On Thu, May 27, 1999 at 12:34:35PM -0700, Simon Cooke wrote:
> So, please, don't lump us in with the Other Browser. At least we've publicly 
> apologized for the MARQUEE tag. Netscape haven't for BLINK, CENTER, LAYER, 
> etc etc etc. They have a bastardized version of java in their VM - even much 
> more so than MS's JVM (which is only missing RMI); at least we didn't change 
> the semantics of how the core packages work! They have JavaScript, which is 
> a bastardized version of ECMAScript that they won't fix.

Now then.  You don't have to defend Microsoft against Netscape, you know
- we don't blame you personally - but if you are going to then you open
yourself to people sending you more complaints to answer about IE.
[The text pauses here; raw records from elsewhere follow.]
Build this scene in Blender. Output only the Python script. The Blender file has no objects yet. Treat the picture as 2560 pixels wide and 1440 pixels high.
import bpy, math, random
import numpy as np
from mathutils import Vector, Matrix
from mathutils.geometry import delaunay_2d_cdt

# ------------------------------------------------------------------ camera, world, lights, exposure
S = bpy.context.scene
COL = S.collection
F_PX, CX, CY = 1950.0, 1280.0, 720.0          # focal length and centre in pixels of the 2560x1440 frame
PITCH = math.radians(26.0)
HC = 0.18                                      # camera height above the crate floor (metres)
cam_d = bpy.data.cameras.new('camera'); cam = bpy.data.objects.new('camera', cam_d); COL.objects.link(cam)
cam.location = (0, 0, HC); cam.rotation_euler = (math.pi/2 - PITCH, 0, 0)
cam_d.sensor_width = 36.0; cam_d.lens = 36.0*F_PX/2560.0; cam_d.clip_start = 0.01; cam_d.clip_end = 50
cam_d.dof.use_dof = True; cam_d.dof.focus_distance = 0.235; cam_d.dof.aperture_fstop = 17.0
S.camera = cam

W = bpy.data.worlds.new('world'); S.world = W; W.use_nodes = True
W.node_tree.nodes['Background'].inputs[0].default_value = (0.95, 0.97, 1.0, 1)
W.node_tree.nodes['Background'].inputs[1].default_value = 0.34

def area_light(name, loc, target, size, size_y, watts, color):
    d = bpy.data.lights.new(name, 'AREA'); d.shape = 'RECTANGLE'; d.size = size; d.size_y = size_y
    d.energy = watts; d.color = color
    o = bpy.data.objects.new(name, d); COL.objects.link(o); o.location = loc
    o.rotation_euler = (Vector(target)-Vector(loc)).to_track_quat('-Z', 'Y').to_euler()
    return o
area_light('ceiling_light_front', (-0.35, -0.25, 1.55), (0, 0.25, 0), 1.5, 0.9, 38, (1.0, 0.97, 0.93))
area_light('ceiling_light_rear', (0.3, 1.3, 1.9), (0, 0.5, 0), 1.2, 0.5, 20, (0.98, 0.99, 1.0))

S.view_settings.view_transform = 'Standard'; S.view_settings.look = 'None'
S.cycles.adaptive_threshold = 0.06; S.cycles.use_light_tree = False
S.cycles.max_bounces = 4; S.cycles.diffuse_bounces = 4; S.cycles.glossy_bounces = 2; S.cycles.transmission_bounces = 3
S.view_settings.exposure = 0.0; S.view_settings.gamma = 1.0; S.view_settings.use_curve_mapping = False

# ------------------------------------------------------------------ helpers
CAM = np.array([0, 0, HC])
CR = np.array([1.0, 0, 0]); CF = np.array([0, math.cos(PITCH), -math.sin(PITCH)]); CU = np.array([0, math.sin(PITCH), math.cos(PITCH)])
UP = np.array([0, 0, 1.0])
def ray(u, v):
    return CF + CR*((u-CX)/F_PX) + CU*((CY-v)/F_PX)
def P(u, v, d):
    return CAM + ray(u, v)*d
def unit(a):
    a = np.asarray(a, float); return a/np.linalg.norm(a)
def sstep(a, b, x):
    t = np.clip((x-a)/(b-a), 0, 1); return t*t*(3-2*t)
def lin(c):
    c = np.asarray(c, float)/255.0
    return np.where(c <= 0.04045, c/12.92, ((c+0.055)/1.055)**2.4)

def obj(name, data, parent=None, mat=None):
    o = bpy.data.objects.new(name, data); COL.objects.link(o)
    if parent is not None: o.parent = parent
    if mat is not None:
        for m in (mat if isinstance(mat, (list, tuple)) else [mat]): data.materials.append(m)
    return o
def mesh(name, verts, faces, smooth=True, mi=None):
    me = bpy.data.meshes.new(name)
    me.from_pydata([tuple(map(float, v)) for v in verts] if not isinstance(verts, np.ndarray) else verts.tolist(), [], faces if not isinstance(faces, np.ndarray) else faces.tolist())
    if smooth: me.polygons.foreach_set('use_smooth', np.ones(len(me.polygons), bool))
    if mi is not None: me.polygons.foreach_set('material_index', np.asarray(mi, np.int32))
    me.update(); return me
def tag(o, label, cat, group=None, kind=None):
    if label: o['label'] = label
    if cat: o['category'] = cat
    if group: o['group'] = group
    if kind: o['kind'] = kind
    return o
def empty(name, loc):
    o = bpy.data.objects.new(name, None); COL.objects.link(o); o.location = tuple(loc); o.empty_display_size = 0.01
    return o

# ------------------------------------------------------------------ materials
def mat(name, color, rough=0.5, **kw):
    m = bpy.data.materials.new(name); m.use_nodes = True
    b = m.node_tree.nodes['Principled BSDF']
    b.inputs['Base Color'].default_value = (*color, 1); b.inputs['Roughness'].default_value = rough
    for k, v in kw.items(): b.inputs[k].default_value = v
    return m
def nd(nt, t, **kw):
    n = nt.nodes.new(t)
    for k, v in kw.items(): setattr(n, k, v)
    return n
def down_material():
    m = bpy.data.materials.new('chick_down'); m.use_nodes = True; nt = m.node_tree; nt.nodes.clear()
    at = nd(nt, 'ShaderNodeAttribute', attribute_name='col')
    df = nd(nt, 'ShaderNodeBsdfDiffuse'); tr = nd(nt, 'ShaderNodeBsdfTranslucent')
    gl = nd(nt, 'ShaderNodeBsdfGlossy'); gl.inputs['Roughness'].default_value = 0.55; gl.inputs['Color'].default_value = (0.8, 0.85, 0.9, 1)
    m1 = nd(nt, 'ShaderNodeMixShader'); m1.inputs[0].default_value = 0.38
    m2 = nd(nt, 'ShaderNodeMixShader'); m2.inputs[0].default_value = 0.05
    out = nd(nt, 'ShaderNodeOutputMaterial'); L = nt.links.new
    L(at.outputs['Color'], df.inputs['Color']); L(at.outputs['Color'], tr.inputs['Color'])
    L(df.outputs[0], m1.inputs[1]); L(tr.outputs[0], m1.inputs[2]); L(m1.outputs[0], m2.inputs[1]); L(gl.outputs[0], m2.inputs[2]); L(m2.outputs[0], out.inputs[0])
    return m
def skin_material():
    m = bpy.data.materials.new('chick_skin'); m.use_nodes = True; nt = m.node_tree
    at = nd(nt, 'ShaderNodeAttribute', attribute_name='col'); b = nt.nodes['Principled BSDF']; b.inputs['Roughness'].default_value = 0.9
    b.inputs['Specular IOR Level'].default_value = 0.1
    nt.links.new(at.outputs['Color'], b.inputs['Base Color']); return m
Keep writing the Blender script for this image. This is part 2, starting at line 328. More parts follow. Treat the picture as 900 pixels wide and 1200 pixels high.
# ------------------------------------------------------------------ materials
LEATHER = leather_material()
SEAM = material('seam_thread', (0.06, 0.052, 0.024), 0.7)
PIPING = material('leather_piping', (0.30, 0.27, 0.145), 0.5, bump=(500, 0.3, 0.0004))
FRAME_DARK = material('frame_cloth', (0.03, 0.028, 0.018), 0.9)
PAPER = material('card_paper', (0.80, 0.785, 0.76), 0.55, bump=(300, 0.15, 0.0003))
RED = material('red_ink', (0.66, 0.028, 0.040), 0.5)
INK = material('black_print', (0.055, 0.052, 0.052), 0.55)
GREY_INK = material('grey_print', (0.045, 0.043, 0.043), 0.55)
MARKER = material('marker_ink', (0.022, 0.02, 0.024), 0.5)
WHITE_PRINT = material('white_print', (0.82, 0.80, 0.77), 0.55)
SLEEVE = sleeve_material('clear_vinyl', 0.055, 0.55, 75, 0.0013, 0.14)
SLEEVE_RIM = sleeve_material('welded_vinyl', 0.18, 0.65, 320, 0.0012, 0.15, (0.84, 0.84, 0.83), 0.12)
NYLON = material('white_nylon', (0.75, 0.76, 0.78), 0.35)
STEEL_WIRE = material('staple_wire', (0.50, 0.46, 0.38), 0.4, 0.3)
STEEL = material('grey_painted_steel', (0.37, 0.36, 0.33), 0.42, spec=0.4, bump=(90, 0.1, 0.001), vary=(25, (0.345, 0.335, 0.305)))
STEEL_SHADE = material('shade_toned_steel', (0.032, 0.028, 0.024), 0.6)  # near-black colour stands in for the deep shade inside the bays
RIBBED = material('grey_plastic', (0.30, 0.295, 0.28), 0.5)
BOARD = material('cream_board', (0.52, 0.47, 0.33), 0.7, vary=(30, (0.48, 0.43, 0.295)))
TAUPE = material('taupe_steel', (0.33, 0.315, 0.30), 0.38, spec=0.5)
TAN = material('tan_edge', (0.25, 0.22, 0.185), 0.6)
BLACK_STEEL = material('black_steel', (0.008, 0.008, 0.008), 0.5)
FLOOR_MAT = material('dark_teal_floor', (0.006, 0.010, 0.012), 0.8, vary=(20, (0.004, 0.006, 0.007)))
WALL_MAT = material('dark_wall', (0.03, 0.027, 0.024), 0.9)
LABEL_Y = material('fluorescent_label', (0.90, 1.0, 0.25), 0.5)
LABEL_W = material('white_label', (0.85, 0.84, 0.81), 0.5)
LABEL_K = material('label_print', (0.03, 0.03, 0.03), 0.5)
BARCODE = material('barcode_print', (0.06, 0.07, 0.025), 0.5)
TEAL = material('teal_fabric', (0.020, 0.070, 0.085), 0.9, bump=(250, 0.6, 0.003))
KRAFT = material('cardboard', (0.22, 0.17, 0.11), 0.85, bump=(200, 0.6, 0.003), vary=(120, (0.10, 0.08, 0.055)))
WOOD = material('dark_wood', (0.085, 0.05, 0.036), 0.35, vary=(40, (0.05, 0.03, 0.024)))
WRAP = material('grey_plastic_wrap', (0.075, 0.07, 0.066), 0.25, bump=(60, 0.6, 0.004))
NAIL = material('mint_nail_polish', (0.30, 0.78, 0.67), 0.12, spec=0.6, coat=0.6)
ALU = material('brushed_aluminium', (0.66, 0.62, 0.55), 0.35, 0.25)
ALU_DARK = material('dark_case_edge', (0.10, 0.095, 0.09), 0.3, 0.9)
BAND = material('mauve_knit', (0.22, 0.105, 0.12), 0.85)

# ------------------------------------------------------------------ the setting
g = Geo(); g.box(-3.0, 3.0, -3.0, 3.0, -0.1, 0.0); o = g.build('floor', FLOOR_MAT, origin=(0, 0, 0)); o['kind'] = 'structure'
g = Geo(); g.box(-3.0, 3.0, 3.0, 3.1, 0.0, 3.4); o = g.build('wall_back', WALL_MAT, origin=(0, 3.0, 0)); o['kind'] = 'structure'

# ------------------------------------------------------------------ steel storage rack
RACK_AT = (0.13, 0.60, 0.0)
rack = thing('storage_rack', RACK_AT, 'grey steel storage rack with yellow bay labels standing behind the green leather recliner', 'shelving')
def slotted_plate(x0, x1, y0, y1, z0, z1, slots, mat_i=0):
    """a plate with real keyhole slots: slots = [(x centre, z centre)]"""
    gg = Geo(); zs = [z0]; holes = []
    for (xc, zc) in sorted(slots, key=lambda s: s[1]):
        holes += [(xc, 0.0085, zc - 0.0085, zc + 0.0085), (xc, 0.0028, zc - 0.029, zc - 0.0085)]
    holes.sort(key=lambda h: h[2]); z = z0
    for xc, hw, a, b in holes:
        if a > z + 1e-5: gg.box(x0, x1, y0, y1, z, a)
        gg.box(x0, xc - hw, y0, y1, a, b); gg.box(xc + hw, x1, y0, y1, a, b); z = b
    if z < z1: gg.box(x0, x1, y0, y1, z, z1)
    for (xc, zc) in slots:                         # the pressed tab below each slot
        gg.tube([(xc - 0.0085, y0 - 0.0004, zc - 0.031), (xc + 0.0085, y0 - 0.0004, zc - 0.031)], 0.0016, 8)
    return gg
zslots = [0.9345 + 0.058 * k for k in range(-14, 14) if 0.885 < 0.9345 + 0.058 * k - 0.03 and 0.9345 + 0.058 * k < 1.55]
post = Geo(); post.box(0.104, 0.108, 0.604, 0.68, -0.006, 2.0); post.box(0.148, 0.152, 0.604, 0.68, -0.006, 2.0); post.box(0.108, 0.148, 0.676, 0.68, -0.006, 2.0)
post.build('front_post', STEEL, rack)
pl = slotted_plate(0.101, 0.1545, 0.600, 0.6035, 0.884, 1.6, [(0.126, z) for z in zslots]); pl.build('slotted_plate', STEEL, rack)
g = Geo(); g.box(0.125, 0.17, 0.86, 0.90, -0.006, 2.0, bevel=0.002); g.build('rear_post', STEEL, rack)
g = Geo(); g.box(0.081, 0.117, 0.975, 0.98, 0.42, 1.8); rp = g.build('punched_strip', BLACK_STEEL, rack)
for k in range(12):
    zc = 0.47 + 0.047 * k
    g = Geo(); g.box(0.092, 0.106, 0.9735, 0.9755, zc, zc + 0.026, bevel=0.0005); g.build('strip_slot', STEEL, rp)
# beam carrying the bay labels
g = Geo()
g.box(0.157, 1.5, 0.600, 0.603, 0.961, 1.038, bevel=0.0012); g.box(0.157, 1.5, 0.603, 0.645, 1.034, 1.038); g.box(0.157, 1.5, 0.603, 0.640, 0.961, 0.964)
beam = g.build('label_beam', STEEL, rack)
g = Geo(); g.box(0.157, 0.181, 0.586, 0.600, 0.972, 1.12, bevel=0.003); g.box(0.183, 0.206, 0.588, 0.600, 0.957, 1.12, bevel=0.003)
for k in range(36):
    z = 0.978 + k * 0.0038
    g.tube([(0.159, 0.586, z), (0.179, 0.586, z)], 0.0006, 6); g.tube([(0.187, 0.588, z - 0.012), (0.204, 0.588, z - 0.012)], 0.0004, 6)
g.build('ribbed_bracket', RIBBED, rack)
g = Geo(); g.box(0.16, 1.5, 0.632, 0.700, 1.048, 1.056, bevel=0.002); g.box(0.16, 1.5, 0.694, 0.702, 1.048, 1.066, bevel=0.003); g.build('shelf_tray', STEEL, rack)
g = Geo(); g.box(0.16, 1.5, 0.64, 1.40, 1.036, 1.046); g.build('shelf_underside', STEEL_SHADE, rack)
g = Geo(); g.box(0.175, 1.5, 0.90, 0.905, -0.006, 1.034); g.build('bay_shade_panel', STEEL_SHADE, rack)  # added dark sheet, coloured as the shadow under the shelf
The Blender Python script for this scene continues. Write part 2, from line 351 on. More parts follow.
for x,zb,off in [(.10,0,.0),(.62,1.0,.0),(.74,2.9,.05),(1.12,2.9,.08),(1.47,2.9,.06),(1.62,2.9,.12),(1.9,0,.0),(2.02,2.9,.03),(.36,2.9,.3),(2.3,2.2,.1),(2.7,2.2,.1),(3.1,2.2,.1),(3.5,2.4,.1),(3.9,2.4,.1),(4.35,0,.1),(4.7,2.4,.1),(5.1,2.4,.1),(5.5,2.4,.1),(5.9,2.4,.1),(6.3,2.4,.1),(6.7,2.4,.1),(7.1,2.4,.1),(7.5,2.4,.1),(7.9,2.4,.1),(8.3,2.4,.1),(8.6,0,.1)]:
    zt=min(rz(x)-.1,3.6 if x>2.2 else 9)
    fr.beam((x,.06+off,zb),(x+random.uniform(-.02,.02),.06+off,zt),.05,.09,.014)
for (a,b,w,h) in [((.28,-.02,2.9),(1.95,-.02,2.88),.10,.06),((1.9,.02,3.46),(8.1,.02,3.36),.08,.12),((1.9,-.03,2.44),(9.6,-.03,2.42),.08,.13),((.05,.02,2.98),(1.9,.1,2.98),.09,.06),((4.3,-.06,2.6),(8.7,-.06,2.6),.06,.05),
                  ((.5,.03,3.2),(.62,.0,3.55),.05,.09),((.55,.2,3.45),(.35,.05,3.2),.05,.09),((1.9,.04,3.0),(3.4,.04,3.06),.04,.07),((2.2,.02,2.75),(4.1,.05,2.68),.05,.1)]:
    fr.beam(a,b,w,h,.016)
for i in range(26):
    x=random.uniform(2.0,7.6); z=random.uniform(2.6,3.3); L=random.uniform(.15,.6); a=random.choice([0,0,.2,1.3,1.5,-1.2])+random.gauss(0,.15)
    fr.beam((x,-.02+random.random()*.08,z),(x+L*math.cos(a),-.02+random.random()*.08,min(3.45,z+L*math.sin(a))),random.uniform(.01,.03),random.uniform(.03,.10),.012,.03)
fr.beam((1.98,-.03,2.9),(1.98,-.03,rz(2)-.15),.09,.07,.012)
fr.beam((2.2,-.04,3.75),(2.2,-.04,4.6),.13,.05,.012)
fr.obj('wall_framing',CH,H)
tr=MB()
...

I was going to include some quotes from a local guru (who's made significant
contributions to recent releases of perl) but that would have been excessive
and off-topic.  Instead I'll just end by asking, when the new ISO standard
character set puts the Euro sign at position A4, why did Windows go its own
way and use 80, which is an unprintable control character on most systems?
Not to mention all the other characters between 80 and 9F which find their
way on to web pages and news articles (needless to say, most of these claim
to be using the iso-8859-1 charset if they even bother to tell you[1]) and
Windows software conspires to make sure the authors of these pages don't
even know anything is wrong.  (Not that Netscape on Windows is any different
in that regard, but on Unix it displays these characters as question marks
which makes the author of the page look illiterate.)

imc

[1]Apparently the Chinese version of Outlook Express cannot be configured to
not[2] write "Joe Bloggs wrote in message" in Chinese big5 and it doesn't
even mention the big5 charset anywhere in the headers.

[2]Split infinitives are the in thing these days, you know.